Starting from May 18th, the PBOC will lower the interest rates for individual housing provident fund loans by 0.25 percentage points. The interest rates for first-time homebuyers with loan terms of 5 years and below will be adjusted to 2.35%, and for loan terms of over 5 years to 2.85%. For second-time homebuyers, the rates will be no less than 2.775% and 3.325% respectively.
The PBOC and the China Banking and Insurance Regulatory Commission announced adjustments to the minimum down payment ratio policy for personal housing loans. The minimum down payment ratio for first home commercial personal housing loans is set at no less than 15%, and for second home loans it is set at no less than 25%.
Additionally, the PBOC issued a notice to adjust the interest rate policy for commercial personal housing loans, canceling the policy floor for interest rates on first and second home commercial personal housing loans nationwide.
Some real estate agents and internet users believe that the government’s market rescue efforts will continue. For example, a real estate agent from Hebei expressed that mortgage rates will further decrease and that the actions to support the market will not stop with these measures.
In response to the policies, there are concerns raised by netizens about who will benefit from the new policies. Questions arise regarding whether those who already have existing loans or those who have taken out provident fund loans will be able to enjoy the benefits.
The move to lower down payment ratios has sparked discussions among the public about whether this signals an endless cycle of rate cuts in the Chinese real estate market.
One individual highlighted the implications of the lowered down payment requirement, allowing individuals to leverage more in buying properties. It raises concerns about the potential risks associated with increased borrowing and the government’s urgency to stimulate the real estate sector.
Leveraging involves using borrowed capital (such as loans) to increase purchasing power for real estate. This approach allows individuals to acquire properties of higher value or more properties, but it also increases financial risks if property values decline or if income is insufficient to cover loan obligations.
The adjustments to commercial loan rates are seen as minimal, with the lowered interest rates for provident fund loans likely to spur a new wave of homebuyers. While this may boost housing market activity in the short term, doubts remain about the sustainability and stability of the market.
Critics question whether the reduction in down payments is driven by a lack of funds among potential buyers. A lowered down payment means an increase in monthly mortgage payments, raising concerns over affordability in the long run.
Recent challenges in the Chinese real estate market, including developers facing debt crises, have prompted the government to intervene by implementing measures to alleviate inventory pressure and support the sector’s stability.
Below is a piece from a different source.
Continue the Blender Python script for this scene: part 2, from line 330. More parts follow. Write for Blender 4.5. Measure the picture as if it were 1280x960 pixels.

During a press briefing held by the State Council on May 17th, the PBOC announced the establishment of a 300 billion yuan guarantee for housing refinancing, aimed at supporting state-owned enterprises in acquiring unsold properties at reasonable prices.
The refinancing scheme includes a 1.75% interest rate over a 1-year period, extendable up to 4 times. The program targets national banks, including policy banks, commercial banks, and postal savings banks, with the PBOC supplementing 60% of the loan principal, potentially injecting 500 billion yuan into the banking system.
Despite these initiatives, a report by Goldman Sachs highlighted a 4 trillion yuan funding gap for private real estate developers in completing pre-sold housing units, exacerbating the challenges faced by the market.
Official data released by the Chinese government revealed price declines in 64 out of 70 major cities in April, surpassing the number of cities experiencing price drops compared to March.
Economic indicators from the National Bureau of Statistics showed widespread price declines in both new and existing homes in first-tier cities in April, with new home prices experiencing the sharpest decline in over nine years.
As the Chinese government continues to navigate the challenges in the real estate market, these latest policies are part of a series of efforts aimed at sustaining growth and stability in the housing sector.